13–18 Oct 2019
Chattanooga Convention Center
US/Eastern timezone

SEEMS – An SNS-Based Dual Purpose Target Station for Electronics Single Event Effects Testing and Muon Spectroscopy

14 Oct 2019, 14:50
25m
Meeting Room 6 (Chattanooga Convention Center)

Meeting Room 6

Chattanooga Convention Center

Oral Presentation Target/Moderator Sources

Speaker

Bernie Riemer (SNS / ORNL)

Description

SEEMS is a proposed third target station using the Spallation Neutron Source (SNS) accelerator of Oak Ridge National Laboratory (ORNL) to serve two separate user communities. The first is that of electronics researchers and industrial users investigating single event effects (SEE), who are demanding greater test capacity and capabilities for simulating atmospheric high-energy neutron radiation originating from cosmic and solar rays. Technology trends and increasing use of digital electronics in critical systems increase potential for unexpected and possibly hazardous behavior of important systems. In the case of the aircraft industry, the regulatory landscape is evolving to require assurance that critical systems meet appropriate criteria for reliable operation. Existing facilities in the U.S. are at capacity and lack desired features, including large neutron beams to test complete systems and on-demand thermal neutrons, in addition to high-intensity beams for device irradiation. SEEMS will be fully featured for SEE users and offer more than 9,000 hours of annual test time for decades to come.

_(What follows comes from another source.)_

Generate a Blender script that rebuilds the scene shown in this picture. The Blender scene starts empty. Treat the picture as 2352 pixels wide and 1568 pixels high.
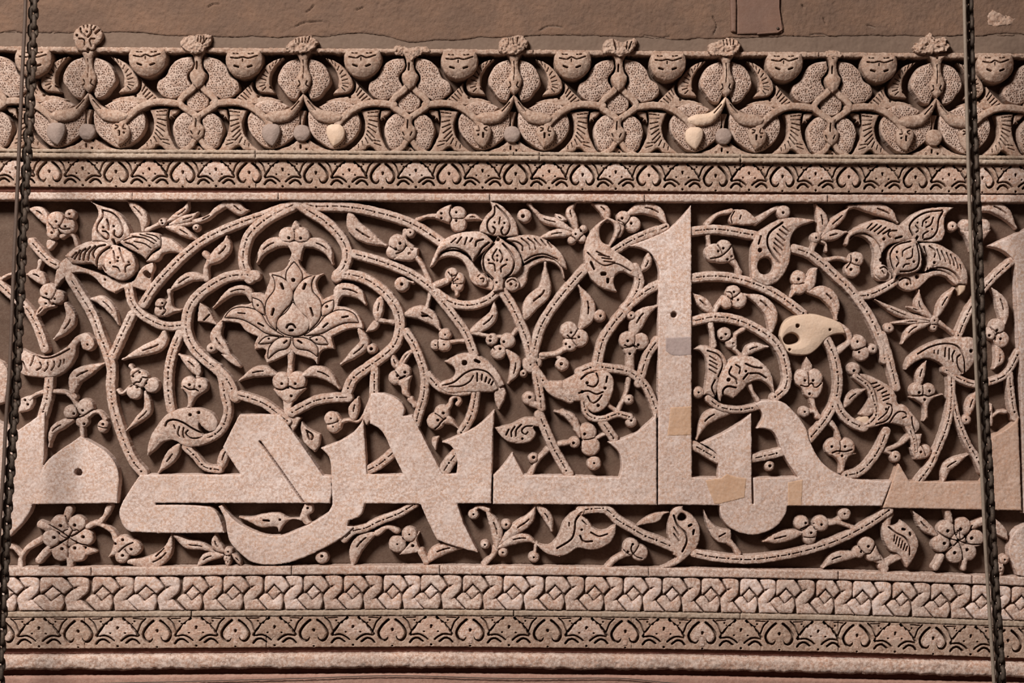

The technology used for the SEEMS target station is a low-power spallation neutron source using a helium-cooled tungsten target. A small fraction of the primary accelerator beam is diverted by laser stripping to SEEMS before the SNS accumulator ring injection point. The ideal high-energy neutron spectrum is obtained at +/- 30° off the proton forward direction. It happens that this is highly compatible with a co-located muon source for μSR science, that takes beams at +/- 90° from the target. The stripping laser can be operated with very short pulses (< 50 ns) at a repetition rate that will produce muon beams allowing exceptionally high resolution for muon spectroscopy. This second user community focuses on basic science research in condensed matter physics, radical chemistry, battery materials and beyond, which are extremely complementary with the existing neutron scattering research conducted at the SNS.